Low priority task executes while a high priority task waits (blocked) due to resource contentions. Priority Inversion happens because in poorly designed real time embedded systems,
There can be two types of inversion, bounded and unbounded.
- If the inversion will get over in a fixed time boundary, it is Bounded inversion.
- If the time for which priorities will not be bounded, then it is called Unbounded inversion.
Solutions for priority inversion:
1. Priority ceiling
- One way to solve priority inversion is to use Priority ceiling protocol, which gives each shared resource a refined priority ceiling.
- When a task acquires a shared resource, the task priority is temporarily raised to the priority ceiling of that resource.
- The priority ceiling must be higher than the highest priority of all tasks thereby ensuring that a task running a shared resource won’t be preempted by any other task attempting to access the same resource.
- When the task whose priority is raised, releases the resource, it gains its original priority level.
- Lower priority task has the resource due to which higher priority task enters blocked state, is temporarily given higher priority of all tasks.

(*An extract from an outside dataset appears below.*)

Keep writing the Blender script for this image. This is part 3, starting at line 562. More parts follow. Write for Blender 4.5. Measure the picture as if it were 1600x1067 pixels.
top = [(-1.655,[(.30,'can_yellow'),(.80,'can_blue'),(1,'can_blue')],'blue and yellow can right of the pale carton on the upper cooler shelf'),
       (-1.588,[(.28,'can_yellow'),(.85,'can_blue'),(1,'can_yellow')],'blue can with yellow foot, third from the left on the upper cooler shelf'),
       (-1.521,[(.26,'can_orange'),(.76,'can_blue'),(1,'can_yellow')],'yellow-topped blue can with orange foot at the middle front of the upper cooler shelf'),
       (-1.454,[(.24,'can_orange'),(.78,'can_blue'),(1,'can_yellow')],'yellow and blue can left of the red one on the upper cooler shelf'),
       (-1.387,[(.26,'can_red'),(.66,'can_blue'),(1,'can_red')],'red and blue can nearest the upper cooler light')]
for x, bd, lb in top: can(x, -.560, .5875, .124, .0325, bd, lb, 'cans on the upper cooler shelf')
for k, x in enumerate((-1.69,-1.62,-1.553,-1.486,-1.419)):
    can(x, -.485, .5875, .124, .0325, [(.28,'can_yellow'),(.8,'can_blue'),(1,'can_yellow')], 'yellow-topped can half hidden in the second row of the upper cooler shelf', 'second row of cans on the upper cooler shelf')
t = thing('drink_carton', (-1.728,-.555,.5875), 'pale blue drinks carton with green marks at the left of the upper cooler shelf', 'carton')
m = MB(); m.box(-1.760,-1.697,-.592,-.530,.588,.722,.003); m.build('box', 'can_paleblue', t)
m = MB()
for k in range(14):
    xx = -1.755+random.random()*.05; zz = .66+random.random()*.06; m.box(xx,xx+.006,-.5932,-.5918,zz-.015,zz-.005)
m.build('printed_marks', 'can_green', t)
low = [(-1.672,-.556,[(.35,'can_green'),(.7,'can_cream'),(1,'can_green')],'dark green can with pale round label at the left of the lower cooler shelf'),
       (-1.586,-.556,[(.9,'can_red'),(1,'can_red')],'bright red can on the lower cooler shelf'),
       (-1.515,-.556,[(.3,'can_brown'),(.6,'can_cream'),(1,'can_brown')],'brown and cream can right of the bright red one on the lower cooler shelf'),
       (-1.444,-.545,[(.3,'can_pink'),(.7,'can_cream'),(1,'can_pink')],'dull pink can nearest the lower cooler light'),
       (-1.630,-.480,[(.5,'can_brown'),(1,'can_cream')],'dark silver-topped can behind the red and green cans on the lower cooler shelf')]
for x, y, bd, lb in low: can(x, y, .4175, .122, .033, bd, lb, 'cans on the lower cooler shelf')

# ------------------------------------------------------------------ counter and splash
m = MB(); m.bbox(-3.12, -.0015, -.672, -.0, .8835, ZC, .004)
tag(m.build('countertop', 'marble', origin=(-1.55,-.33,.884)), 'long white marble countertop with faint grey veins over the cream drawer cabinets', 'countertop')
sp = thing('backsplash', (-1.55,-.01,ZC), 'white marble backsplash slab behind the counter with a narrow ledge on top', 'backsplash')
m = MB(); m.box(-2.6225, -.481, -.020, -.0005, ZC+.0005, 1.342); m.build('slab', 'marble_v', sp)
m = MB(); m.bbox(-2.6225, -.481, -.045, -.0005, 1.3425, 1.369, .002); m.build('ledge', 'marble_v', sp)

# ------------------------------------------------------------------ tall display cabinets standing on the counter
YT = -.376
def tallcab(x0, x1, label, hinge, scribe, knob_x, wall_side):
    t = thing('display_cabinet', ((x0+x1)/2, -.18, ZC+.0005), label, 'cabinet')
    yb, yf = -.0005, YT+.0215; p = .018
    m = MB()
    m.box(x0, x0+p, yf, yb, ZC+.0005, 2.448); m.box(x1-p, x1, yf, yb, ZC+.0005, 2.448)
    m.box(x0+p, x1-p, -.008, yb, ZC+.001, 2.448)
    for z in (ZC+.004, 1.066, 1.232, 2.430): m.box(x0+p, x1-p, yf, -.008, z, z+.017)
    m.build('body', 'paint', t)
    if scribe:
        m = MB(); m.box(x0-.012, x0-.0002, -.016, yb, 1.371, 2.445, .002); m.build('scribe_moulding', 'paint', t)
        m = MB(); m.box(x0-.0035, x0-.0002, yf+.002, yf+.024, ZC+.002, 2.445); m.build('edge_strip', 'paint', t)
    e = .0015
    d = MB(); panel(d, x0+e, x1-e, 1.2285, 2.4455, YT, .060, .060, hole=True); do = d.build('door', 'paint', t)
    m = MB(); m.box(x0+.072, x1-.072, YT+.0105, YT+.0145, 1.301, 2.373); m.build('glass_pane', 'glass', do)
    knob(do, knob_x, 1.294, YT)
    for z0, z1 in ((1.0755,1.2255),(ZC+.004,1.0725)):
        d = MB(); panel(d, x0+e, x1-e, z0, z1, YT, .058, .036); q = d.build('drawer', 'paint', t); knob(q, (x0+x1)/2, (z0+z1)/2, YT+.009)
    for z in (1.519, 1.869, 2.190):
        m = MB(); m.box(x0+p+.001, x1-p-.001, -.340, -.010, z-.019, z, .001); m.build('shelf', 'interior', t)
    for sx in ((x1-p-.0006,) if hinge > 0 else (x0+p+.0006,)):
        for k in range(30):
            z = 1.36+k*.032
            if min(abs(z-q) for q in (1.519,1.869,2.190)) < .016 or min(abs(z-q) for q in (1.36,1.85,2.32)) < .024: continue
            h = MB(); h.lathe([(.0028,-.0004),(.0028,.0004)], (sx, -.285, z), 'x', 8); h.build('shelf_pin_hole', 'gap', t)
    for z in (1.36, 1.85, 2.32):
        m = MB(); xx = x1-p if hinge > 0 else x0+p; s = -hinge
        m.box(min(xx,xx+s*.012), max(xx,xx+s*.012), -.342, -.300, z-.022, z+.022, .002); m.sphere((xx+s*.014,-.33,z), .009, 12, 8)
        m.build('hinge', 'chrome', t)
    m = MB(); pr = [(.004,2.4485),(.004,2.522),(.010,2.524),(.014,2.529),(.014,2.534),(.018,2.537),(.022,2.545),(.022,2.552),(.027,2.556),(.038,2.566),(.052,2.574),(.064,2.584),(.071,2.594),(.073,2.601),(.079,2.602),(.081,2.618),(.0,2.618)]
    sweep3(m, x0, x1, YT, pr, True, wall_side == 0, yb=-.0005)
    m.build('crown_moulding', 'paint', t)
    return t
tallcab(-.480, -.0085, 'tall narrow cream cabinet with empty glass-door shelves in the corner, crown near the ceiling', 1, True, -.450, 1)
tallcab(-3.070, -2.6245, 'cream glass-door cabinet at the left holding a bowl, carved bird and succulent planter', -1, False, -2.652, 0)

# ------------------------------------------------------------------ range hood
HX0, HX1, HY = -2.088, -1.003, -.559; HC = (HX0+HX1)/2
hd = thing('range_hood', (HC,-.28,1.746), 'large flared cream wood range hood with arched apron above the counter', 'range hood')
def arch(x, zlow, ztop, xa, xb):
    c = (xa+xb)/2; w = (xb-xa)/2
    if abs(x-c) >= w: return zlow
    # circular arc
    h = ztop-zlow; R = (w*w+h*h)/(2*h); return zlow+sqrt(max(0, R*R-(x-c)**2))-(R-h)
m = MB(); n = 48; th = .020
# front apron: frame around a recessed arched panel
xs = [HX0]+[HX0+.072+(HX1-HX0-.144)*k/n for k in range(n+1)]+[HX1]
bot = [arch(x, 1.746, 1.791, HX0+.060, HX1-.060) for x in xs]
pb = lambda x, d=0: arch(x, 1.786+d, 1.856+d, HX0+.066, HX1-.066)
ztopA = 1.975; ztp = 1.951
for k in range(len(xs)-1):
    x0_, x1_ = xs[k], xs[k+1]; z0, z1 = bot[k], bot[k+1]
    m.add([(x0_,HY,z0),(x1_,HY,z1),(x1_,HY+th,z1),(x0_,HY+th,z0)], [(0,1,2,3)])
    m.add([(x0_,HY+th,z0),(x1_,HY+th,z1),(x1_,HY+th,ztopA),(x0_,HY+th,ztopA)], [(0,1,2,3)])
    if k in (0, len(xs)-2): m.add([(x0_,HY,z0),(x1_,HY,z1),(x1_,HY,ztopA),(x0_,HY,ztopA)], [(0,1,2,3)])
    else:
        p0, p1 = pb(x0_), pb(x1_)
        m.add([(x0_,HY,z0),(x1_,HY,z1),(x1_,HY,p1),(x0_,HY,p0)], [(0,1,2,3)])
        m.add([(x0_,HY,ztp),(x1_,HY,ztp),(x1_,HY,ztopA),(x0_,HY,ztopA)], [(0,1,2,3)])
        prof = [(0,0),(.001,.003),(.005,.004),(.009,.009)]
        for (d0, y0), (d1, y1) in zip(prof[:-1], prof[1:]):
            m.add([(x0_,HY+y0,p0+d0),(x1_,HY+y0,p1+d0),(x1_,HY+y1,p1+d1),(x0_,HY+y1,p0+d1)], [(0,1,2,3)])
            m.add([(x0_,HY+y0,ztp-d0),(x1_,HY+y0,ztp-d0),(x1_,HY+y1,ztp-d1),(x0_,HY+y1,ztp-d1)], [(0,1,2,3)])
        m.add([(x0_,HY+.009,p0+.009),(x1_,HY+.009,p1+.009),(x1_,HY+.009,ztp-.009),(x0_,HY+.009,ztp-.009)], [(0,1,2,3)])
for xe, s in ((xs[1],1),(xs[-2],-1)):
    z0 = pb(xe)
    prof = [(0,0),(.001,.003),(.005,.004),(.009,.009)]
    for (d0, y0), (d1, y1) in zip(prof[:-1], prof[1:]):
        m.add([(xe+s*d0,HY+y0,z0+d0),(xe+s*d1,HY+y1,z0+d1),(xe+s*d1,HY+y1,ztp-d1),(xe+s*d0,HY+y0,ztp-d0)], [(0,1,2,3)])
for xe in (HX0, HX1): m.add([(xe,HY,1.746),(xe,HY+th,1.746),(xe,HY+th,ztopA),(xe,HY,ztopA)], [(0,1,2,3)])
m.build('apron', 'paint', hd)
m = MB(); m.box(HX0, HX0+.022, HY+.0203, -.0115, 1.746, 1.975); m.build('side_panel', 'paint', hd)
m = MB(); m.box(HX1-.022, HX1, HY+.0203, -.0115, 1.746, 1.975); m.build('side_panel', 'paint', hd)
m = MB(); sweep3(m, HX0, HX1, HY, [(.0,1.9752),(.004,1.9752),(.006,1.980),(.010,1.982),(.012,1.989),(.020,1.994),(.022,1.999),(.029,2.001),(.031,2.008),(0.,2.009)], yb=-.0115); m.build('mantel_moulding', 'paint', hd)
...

- This ensures that no lower or other task will be able to acquire the resource in between, since it has become highest priority task.
- This ensures no priority inversion takes place.
2. Priority Inheritance
- When a low priority task acquires a shared resource, the task continues running at its original priority level.
- If a higher priority task requests ownership of the shared resource, then the low priority task’s priority is raised above the requesting task.
- The low priority task continues its operation and once when resource is released, the task is dropped back to its original priority permitting higher priority task to execute.